O Arquitecto Paisagista tem que coordenar a actividade dos cientistas e indicar-lhes o tipo de informação de que necessita, e depois conceber e ordenar o espaço de forma a que todos tenham o seu lugar – as plantas, as aves, os homens e o mar! Que Deus me ajude!

O currículo de formação artística e científica:

Parece-me assim que para criar uma profissão que é seguramente, e cada vez mais, independente e personalizada a única solução é um currículo semelhante aos que já existem. Quando cheguei a Berlim, em 1936, tendo terminado os meus estudos de Agronomia em Lisboa, consultei o professor que então estava encarregado da cátedra de Arquitectura Paisagista na Universidade. Expus a minha situação e pedi-lhe que me dissesse o que achava mais conveniente fazer. Respondeu-me de imediato: peça a sua inscrição no 1º semestre e siga o currículo completo; ser-lhe-ão contadas de alguma forma as disciplinas gerais que já tem de Agronomia. Segui o seu conselho e pude reconhecer a razão que tinha. Os meus estudos em Berlim foram completos e não apenas complementares daquilo que já sabia.

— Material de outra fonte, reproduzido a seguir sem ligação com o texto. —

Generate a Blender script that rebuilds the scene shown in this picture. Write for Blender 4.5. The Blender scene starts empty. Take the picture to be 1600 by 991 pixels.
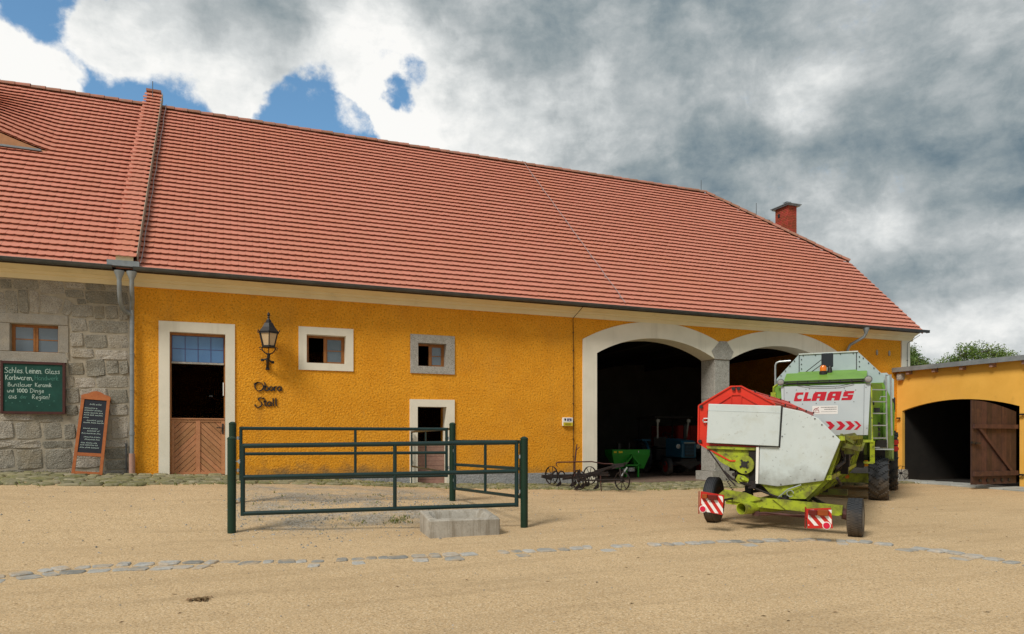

Há 37 anos, em 1941, que comecei no Instituto Superior de Agronomia o ensino da Arquitectura Paisagista. Hoje há um curso em Lisboa e outro na Universidade de Évora. Todos somos poucos para as necessidades que há, mas vai-se crescendo – lentiter, sed firmiter.

Em ambos os casos se aproveitaram as disciplinas existentes de Agronomia e Silvicultura e criaram-se novas disciplinas de Artes, Urbanismo, Arquitectura Paisagista, História da Paisagem, para organizar os cursos. Na maioria dos casos a Arquitectura Paisagista ensina-se junto das Faculdades de Agronomia, porque ali se encontra a maioria das disciplinas de base. Mas há casos, como New Castle on Tyne, em Inglaterra, em que funciona na Faculdade de Belas Artes; mas a de Agronomia está no edifício ao lado e as duas estão ligadas por uma ponte!

O importante é que, ao lado de toda a formação artística, é indispensável que se comunique também a base científica, sem a qual a nossa actividade profissional não é possível.